Oh heck, coffee.  C’mon.  Frangelico is tastier than Sweet ‘n’ Low and a better way to kick off the day than non-dairy-creamer, and you know it.


An ounce of Frangelico in a cup of coffee will add punch and chase away those awful, awful throbbing reminders of Saturday nights well-spent.  You can get enterprising and add whipped cream, chocolate, Chambord or whatever you please — but coffee and hazelnut are a natural pairing, and one you can’t resist.

More importantly, it should give you all kinds of ideas on what else you can be doing with this sudden, random and surprising bottle shaped like a monk with a wee bit of rope around it.  Just because you’ve never had a use for Frangelico before doesn’t mean there aren’t any!  You only need to embrace your sweet tooth, brace your liver, and get a little imaginative.
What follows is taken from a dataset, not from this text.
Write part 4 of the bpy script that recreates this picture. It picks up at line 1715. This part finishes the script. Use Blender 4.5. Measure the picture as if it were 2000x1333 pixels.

Better that than — Good God — giving it to someone else.

  • MAL

    And, of course, if you’ve got both bottles wasting away in your cupboard, there’s always the Nutty Irishman (a bit of Frangelico, some Baileys, maybe some cream). Kill two birds with one stone!

  • floretbroccoli

    My Frangelico use: I take a delicious pound cake recipe (Rose Levy Beranbaum’s), and add chopped, roasted hazelnuts to the batter. When I take the cake out of the oven I paint it with a syrup made from Frangelico. I serve the cake accompanied by some chocolate-hazelnut truffles. (Those may get some Frangelico in ’em, too.)

  • Louise Harvey

    Just Frangelico and lime, over an ice cube or two, is delicious!

  • Molly

    Vanilla vodka + Frangelico + 1 packet of Sweet & Low + a dash of cranberry juice for color = a drink that tastes EXACTLY like cake. Seriously. Cake.

  • lo

    Bailey’s? Stored?
    Not over my dead body. Bailey’s is for drinking my friend. Every night until it’s gone 🙂

    The Frangelico… eh, we don’t have too much trouble getting rid of that either. Seems we
    make “cabin coffee” with it on the weekend 🙂

    Should I be admitting this??!!

  • Tina

    Did I mention that all of those suggestions sound delightful? I also covet my Frangelico, and welcome it into the cupboard with open arms. My favorite way to drink Frangelico is… milk. It used to be a shot of Franny in a glass of milk, but now they end up getting mixed pretty much 50/50….or sometimes 60/40….

  • Tom Stephens

    Have you noticed the NEW label? “Product of Italy” as opposed to “Original Hazelnut Liqueur”? Have you noticed the NEW taste? Something akin to syrup. C&C group has destroyed the product. Before you ivest heavily this season on cooking or serving, better check it out. NOT the Frangelico we grew up with!!!

  • Cherie

    Just strong coffee, Frangelico, whipping cream (no I didn’t say skim milk or half-and-half, shhhh) and a mug.